What this task involves:
Below is some material; transcribe all of it exactly.

Data block:
==================================================

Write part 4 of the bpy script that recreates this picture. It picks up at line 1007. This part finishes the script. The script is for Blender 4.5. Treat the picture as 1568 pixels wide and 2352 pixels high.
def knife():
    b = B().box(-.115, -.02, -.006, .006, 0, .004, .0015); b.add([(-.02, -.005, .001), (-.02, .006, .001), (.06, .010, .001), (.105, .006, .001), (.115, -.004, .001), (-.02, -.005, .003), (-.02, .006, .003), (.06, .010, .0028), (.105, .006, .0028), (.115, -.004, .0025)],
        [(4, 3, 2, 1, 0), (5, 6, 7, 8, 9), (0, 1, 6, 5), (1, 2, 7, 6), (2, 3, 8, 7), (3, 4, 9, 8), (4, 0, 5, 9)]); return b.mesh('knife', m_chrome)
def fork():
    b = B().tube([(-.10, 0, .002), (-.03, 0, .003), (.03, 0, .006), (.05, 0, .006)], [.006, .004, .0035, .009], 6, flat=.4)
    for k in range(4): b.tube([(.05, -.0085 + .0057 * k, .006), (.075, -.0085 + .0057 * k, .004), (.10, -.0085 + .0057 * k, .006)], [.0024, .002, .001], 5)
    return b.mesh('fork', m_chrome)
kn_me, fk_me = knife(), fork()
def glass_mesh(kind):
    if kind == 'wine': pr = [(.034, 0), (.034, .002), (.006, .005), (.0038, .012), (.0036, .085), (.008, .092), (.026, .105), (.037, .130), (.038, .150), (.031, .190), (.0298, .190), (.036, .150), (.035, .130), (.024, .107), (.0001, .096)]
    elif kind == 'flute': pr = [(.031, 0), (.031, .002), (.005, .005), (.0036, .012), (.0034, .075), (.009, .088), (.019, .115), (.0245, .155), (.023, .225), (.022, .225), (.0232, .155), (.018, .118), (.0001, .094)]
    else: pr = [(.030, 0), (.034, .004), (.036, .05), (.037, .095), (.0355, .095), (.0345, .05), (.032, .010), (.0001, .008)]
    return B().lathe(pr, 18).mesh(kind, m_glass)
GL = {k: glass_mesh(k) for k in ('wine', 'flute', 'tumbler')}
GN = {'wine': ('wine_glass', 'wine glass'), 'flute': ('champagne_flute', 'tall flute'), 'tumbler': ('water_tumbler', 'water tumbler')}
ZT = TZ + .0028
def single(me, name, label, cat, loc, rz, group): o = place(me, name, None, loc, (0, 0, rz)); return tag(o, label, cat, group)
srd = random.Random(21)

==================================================

Correct answer:
Write part 4 of the bpy script that recreates this picture. It picks up at line 1007. This part finishes the script. The script is for Blender 4.5. Treat the picture as 1568 pixels wide and 2352 pixels high.
def knife():
    b = B().box(-.115, -.02, -.006, .006, 0, .004, .0015); b.add([(-.02, -.005, .001), (-.02, .006, .001), (.06, .010, .001), (.105, .006, .001), (.115, -.004, .001), (-.02, -.005, .003), (-.02, .006, .003), (.06, .010, .0028), (.105, .006, .0028), (.115, -.004, .0025)],
        [(4, 3, 2, 1, 0), (5, 6, 7, 8, 9), (0, 1, 6, 5), (1, 2, 7, 6), (2, 3, 8, 7), (3, 4, 9, 8), (4, 0, 5, 9)]); return b.mesh('knife', m_chrome)
def fork():
    b = B().tube([(-.10, 0, .002), (-.03, 0, .003), (.03, 0, .006), (.05, 0, .006)], [.006, .004, .0035, .009], 6, flat=.4)
    for k in range(4): b.tube([(.05, -.0085 + .0057 * k, .006), (.075, -.0085 + .0057 * k, .004), (.10, -.0085 + .0057 * k, .006)], [.0024, .002, .001], 5)
    return b.mesh('fork', m_chrome)
kn_me, fk_me = knife(), fork()
def glass_mesh(kind):
    if kind == 'wine': pr = [(.034, 0), (.034, .002), (.006, .005), (.0038, .012), (.0036, .085), (.008, .092), (.026, .105), (.037, .130), (.038, .150), (.031, .190), (.0298, .190), (.036, .150), (.035, .130), (.024, .107), (.0001, .096)]
    elif kind == 'flute': pr = [(.031, 0), (.031, .002), (.005, .005), (.0036, .012), (.0034, .075), (.009, .088), (.019, .115), (.0245, .155), (.023, .225), (.022, .225), (.0232, .155), (.018, .118), (.0001, .094)]
    else: pr = [(.030, 0), (.034, .004), (.036, .05), (.037, .095), (.0355, .095), (.0345, .05), (.032, .010), (.0001, .008)]
    return B().lathe(pr, 18).mesh(kind, m_glass)
GL = {k: glass_mesh(k) for k in ('wine', 'flute', 'tumbler')}
GN = {'wine': ('wine_glass', 'wine glass'), 'flute': ('champagne_flute', 'tall flute'), 'tumbler': ('water_tumbler', 'water tumbler')}
ZT = TZ + .0028
def single(me, name, label, cat, loc, rz, group): o = place(me, name, None, loc, (0, 0, rz)); return tag(o, label, cat, group)
srd = random.Random(21)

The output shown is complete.